WORK TO BE COMPLETED: Everything from the first line to the line containing "rad = math.radians" is to be repeated exactly; nothing past it.

----- PROVIDED DATA -----

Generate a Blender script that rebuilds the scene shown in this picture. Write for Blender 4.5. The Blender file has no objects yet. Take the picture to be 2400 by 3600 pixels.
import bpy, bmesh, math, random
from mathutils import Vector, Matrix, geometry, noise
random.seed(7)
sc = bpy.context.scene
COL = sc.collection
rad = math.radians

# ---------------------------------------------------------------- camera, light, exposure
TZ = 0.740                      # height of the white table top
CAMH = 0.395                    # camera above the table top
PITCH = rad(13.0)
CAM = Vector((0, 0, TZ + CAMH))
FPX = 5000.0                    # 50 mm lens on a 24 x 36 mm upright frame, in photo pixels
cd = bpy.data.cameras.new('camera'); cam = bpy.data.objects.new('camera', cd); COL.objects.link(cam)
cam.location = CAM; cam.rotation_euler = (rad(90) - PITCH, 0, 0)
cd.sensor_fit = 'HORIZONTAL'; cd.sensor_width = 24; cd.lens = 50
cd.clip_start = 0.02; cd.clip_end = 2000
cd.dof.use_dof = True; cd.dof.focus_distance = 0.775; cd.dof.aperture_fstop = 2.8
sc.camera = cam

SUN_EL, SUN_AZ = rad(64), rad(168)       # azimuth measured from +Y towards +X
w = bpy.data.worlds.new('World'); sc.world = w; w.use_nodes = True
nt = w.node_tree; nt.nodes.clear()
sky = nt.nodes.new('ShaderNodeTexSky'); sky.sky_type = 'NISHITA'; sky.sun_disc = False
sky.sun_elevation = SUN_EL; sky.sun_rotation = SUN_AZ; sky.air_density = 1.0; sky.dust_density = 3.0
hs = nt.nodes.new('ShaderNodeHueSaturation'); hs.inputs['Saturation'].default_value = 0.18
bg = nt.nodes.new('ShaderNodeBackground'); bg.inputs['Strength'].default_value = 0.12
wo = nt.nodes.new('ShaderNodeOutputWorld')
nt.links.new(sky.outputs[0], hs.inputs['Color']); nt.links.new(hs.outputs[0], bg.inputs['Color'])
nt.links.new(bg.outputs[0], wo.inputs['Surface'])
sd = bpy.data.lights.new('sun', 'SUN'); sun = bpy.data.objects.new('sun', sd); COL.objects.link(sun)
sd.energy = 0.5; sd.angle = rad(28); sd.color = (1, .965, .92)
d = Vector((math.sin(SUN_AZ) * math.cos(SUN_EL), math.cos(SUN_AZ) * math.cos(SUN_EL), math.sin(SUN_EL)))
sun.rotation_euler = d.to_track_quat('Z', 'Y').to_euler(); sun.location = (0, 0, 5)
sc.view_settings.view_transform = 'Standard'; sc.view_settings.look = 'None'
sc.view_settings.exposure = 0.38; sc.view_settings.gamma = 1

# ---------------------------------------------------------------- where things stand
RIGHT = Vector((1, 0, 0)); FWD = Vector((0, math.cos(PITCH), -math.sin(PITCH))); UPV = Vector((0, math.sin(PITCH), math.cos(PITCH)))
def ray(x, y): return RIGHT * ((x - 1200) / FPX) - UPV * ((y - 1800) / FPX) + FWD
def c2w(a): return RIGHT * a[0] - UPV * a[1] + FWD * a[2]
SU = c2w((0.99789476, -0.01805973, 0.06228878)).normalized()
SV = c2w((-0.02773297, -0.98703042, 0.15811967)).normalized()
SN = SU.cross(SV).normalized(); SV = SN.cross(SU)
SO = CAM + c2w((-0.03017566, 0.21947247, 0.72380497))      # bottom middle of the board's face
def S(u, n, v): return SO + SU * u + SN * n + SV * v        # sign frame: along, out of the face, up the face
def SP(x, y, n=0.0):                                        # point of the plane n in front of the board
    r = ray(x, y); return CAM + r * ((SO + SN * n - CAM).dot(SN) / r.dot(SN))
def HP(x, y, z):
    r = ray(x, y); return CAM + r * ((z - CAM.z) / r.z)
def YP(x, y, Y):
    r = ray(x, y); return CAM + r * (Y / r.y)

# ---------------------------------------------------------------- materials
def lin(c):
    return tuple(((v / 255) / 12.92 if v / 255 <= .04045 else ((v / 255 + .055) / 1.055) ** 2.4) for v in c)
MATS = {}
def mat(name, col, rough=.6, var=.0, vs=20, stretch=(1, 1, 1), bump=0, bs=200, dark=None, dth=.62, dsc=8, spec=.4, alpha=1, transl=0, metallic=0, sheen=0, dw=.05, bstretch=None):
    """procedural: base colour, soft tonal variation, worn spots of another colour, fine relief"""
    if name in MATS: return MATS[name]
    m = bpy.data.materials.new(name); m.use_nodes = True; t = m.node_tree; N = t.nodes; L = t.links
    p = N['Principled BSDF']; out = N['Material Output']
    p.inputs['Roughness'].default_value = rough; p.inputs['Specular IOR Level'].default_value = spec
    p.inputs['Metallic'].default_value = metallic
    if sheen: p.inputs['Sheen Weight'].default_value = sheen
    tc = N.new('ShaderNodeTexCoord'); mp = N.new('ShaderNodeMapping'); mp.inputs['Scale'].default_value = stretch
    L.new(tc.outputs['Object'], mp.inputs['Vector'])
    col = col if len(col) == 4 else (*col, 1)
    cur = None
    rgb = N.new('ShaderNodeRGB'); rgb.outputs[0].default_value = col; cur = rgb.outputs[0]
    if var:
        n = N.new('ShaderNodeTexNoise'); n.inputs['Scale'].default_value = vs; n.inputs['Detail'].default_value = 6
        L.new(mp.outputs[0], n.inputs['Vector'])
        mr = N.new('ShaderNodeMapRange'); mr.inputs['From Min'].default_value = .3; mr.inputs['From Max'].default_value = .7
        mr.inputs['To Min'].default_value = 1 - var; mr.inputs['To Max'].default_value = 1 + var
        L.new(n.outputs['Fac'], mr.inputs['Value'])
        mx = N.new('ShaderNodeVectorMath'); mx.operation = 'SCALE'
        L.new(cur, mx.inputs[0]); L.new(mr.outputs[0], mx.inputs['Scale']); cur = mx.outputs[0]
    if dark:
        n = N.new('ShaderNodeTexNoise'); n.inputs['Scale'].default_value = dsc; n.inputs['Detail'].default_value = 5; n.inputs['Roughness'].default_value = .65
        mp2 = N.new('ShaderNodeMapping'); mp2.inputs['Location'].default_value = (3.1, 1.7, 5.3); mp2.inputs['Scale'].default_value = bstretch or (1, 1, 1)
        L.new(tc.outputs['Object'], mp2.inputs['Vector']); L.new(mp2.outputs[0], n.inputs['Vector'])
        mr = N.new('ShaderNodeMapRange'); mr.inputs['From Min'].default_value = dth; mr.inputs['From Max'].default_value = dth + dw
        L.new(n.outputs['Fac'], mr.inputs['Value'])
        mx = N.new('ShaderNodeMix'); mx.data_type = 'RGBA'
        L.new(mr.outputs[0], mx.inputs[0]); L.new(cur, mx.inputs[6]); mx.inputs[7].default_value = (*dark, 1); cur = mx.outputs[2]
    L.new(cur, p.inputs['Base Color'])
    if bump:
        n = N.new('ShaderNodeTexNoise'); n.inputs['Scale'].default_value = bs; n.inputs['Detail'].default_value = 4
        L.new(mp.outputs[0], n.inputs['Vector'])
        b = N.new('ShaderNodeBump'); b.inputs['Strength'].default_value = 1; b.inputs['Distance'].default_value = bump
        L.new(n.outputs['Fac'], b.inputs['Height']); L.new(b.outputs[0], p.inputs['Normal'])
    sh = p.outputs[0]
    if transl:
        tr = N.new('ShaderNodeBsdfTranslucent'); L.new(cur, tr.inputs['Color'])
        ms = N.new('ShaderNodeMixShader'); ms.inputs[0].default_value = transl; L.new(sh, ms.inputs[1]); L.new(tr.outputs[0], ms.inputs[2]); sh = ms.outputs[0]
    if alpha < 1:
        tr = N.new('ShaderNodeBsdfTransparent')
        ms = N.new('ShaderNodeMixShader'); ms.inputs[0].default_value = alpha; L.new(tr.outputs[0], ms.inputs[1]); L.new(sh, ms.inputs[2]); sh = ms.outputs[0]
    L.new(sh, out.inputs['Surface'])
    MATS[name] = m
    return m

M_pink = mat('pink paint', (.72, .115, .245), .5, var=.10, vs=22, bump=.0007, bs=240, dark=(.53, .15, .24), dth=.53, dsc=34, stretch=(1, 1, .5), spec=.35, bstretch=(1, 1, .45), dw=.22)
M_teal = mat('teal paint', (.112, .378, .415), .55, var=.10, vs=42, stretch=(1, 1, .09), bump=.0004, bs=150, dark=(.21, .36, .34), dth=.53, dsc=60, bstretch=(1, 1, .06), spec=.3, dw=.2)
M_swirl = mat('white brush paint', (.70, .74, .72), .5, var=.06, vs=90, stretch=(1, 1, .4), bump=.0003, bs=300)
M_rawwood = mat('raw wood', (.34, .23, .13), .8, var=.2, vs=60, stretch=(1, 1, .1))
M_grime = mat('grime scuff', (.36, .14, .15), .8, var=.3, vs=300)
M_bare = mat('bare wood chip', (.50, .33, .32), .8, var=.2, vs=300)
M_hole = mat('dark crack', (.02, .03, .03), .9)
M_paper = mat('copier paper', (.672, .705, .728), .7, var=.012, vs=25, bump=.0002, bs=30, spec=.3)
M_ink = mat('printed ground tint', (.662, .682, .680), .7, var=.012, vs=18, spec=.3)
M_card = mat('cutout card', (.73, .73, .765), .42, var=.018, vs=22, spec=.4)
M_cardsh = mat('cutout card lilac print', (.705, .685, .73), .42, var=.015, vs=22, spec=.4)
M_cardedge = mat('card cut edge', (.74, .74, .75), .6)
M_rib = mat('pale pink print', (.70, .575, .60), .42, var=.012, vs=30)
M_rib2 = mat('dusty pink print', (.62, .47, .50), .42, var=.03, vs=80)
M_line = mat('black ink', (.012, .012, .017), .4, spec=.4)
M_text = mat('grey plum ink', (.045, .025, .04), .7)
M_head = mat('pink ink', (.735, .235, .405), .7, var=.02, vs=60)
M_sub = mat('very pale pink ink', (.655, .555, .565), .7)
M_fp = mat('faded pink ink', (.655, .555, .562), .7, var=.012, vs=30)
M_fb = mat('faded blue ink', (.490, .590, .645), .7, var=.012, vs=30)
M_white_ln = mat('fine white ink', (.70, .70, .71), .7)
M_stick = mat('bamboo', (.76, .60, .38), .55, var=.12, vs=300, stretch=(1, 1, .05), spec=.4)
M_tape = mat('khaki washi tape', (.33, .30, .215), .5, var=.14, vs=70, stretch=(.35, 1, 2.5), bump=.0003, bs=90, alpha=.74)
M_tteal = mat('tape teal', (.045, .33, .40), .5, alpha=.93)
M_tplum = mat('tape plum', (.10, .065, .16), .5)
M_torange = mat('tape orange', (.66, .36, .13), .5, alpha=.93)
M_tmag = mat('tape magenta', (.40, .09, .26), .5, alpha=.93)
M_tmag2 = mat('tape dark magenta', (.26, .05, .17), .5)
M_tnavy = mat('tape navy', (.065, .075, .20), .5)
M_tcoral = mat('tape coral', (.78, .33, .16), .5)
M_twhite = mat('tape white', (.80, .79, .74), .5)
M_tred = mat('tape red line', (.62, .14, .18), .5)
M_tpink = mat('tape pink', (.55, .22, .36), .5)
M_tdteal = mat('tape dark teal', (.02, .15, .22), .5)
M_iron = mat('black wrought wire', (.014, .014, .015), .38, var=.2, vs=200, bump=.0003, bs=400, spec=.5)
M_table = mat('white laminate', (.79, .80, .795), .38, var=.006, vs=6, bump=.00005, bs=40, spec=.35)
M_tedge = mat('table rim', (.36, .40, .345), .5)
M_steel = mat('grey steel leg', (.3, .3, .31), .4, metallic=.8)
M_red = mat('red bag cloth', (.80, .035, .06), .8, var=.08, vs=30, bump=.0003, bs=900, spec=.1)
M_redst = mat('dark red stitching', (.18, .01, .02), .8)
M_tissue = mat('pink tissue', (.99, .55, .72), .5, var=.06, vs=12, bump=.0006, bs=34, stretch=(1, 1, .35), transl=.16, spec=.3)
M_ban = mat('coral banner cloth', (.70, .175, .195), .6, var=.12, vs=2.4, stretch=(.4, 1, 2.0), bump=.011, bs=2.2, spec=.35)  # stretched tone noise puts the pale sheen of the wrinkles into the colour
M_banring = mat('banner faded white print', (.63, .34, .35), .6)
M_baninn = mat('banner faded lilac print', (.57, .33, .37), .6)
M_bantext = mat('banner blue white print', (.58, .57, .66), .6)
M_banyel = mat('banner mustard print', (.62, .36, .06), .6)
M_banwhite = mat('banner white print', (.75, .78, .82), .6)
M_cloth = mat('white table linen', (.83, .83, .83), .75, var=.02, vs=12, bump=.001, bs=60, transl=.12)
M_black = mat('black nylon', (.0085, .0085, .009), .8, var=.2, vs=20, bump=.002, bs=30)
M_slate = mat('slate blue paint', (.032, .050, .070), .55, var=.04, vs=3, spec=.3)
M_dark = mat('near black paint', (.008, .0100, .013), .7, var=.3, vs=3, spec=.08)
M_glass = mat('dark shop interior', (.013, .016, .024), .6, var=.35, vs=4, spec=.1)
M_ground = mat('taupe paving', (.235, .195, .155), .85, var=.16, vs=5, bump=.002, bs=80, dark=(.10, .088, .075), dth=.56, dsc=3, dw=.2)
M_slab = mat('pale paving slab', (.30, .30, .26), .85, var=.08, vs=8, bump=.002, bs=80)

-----

SOLUTION TO THIS EXERCISE:
Generate a Blender script that rebuilds the scene shown in this picture. Write for Blender 4.5. The Blender file has no objects yet. Take the picture to be 2400 by 3600 pixels.
import bpy, bmesh, math, random
from mathutils import Vector, Matrix, geometry, noise
random.seed(7)
sc = bpy.context.scene
COL = sc.collection
rad = math.radians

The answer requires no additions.